On the other hand, the bigcos of the SGML world and the music world and so
on had a lot of middle-biters.  The execs living in those obscene megaplexes
on the sides of the hills outside San Jose aren't doing a lot more than the
average kid sitting home grinding our a parser.  Rewards became
disproportionate to contributions because as was said, selling software was
like printing money.   Anytime a system has unlimited input and no balancing
control, it goes to runaway feedback and eventually, something breaks.

So yes, it comes down to working out fair dinkum.  Reality sets in after the
bubble bursts and just before the next gold rush.

In the music market, the editor costs $299 for a solid kit and then one pays
between $29 and $50 for the VST-compliant plugins.  The kit will do the
necessaries and the plugins do the competitive-edgies.  It means some kids
do time at Burger-King for a summer to get started, but once they are
started, putting a self-sustaining act together is mainly initiative and
time spent on the phone.  Putting a megaplex on the hillside is a different
set of gear and contacts and a whole lot of luck.  

Earning a set of personal values that enables one to know what 'enough'
means is a lifelong gig.  The one thing I can say about my recent work
experience is that if enough people at the top haven't earned that yet, a
corporation and its customers are paddling toward a receding beach and not
noticing that giant wave rearing up behind them.

len


From: Michael Kay [mailto:mike@s...] 

> That's pretty much what I remember too.  Even the MS products 
> were free to download.  That was one of the aspects of the 
> SGML On The Web project.  It kneecapped the overpriced 
> software market.

Unfortunately, I think it also kneecapped the free software market to some
extent.
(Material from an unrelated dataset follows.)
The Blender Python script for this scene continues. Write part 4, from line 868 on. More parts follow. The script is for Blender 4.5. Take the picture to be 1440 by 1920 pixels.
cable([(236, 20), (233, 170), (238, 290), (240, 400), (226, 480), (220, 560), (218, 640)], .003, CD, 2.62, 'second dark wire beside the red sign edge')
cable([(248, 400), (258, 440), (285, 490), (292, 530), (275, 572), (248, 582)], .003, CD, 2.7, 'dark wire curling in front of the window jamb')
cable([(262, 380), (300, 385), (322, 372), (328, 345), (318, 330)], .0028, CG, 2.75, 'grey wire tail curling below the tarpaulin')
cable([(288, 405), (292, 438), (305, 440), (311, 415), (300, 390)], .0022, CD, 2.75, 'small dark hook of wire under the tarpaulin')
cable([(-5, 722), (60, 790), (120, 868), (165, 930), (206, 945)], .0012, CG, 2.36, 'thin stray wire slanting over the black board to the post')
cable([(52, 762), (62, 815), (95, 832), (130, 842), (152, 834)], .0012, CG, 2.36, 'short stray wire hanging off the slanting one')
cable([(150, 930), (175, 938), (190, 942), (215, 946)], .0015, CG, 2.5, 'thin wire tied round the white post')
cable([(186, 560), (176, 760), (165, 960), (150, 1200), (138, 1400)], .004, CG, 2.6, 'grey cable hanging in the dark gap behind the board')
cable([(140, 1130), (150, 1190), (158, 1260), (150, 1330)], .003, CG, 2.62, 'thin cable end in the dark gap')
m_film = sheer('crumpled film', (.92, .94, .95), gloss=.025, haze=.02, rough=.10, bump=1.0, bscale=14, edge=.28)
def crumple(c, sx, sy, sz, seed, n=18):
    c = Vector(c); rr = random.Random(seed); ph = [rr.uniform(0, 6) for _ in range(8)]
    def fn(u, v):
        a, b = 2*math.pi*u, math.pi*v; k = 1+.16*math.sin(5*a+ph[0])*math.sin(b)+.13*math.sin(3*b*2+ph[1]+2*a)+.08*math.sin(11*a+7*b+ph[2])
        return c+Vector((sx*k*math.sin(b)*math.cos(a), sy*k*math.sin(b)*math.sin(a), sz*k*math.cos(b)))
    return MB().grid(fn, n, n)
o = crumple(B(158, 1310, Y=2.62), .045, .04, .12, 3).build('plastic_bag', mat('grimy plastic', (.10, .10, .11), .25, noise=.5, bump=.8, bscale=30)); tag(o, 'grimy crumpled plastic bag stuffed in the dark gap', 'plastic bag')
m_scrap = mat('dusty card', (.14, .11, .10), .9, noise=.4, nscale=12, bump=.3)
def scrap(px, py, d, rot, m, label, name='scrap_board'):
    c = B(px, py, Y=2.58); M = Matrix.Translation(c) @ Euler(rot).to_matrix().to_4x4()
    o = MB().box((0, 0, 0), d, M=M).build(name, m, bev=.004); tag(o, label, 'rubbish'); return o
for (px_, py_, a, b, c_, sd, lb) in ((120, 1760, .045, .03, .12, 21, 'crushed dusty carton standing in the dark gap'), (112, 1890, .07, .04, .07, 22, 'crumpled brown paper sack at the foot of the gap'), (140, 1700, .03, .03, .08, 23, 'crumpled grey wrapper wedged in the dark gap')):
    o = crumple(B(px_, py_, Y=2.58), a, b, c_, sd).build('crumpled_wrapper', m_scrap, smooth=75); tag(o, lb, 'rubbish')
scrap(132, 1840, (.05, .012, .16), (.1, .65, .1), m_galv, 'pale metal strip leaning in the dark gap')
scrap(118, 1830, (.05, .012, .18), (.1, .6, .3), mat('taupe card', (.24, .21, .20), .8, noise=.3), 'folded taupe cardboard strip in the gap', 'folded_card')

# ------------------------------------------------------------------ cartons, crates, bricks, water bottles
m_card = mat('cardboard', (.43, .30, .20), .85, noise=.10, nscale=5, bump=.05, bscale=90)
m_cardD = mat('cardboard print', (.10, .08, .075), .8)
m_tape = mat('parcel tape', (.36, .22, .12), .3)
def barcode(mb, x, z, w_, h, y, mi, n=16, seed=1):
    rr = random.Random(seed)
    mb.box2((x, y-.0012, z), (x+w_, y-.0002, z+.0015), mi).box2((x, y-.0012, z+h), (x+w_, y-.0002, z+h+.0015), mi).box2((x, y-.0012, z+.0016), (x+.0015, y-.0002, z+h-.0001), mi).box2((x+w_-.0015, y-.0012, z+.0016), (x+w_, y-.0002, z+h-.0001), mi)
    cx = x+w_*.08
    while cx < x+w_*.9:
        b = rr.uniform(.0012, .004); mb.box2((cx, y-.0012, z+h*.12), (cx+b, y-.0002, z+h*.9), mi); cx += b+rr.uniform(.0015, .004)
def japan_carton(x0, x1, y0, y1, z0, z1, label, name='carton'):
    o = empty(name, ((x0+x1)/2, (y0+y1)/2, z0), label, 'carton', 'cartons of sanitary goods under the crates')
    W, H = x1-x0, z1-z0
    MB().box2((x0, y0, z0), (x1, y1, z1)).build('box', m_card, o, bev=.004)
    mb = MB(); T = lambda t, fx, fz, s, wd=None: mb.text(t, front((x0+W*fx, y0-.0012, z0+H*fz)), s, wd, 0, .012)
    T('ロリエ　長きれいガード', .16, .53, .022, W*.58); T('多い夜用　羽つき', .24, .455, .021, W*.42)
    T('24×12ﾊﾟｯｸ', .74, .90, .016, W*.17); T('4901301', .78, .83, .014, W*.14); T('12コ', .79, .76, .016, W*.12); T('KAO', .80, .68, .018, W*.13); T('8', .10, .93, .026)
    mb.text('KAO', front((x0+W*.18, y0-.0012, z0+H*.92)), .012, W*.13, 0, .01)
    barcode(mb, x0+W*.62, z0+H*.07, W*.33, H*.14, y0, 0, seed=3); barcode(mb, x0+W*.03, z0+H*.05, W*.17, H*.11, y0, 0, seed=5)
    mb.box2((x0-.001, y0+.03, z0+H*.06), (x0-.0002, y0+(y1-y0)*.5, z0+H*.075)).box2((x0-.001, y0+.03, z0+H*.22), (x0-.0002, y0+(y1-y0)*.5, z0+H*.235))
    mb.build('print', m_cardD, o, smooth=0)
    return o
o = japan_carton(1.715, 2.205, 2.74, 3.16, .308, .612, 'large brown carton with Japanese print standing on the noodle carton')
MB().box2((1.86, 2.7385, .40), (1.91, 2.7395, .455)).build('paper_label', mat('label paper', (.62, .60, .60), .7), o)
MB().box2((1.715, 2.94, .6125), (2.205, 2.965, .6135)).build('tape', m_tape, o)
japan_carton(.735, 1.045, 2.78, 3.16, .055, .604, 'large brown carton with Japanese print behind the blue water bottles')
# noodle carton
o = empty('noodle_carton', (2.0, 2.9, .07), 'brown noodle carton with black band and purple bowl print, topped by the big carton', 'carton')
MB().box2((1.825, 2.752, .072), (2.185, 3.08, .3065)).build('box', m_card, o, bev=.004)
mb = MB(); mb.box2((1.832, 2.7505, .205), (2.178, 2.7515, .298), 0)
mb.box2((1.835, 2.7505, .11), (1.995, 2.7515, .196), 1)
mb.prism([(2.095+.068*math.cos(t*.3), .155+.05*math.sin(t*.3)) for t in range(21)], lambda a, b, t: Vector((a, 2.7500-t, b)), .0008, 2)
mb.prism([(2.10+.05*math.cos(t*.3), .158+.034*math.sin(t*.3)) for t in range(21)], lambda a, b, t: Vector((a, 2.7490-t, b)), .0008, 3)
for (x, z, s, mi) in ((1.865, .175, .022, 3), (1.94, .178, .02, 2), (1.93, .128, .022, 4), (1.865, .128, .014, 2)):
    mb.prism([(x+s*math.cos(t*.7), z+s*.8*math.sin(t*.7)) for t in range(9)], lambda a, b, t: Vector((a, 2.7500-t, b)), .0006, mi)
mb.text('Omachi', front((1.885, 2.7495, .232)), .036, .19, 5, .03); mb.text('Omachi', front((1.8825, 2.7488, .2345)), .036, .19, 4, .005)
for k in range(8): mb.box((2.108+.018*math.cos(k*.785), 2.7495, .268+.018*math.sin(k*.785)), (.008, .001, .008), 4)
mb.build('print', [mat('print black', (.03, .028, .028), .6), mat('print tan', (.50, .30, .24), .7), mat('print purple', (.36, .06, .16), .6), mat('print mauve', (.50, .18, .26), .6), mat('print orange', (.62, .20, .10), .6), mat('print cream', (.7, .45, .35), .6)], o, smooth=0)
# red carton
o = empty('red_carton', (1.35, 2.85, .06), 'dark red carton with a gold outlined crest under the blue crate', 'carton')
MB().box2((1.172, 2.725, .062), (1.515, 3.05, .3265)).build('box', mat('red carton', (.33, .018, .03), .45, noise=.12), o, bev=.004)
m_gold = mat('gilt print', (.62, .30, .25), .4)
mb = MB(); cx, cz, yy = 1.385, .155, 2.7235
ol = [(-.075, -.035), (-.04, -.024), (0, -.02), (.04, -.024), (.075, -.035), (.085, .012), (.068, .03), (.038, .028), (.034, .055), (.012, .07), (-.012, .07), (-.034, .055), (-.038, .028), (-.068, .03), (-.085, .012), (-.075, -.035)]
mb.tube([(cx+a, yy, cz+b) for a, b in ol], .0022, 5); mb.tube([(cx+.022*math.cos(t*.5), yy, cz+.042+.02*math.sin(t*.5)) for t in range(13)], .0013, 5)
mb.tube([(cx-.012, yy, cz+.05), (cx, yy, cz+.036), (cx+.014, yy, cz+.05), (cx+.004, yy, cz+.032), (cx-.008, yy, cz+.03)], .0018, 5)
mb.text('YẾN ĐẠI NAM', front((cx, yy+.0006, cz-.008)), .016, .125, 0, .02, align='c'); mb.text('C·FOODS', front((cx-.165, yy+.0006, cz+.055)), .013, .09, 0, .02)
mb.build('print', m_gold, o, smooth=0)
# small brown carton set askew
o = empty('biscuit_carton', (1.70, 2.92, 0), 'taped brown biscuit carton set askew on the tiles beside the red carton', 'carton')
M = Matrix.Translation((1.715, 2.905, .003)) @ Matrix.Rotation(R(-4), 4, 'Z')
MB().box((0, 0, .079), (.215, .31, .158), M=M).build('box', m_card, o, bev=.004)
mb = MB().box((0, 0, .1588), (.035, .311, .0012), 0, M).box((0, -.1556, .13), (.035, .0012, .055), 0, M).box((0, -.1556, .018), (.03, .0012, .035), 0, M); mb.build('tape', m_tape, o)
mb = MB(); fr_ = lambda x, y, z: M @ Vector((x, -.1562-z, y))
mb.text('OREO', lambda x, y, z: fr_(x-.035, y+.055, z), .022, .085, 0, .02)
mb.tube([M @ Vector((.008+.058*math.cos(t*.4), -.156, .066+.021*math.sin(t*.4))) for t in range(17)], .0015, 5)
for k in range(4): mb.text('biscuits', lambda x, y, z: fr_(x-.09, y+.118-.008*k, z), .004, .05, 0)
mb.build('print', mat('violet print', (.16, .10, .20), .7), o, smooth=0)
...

It's noticeable how few of the XSLT 1.0 vendors are producing a
version 2.0 product, and in most cases I think the problem is that it's
difficult to produce a business case for developing free software. People do
a 1.0 out of blind enthusiasm and optimism, but a decision to do a 2.0 tends
to be more hard-headed.

The sort of six-figure sums that Omnimark used to quote were clearly out of
proportion to the value that most users were getting, and this severely held
back the SGML market. But I don't think that zero is the right price either.
For a healthy market, software should be like books or music - $25 to $50
should be the normal price. The pendulum has swung a bit too far in my view.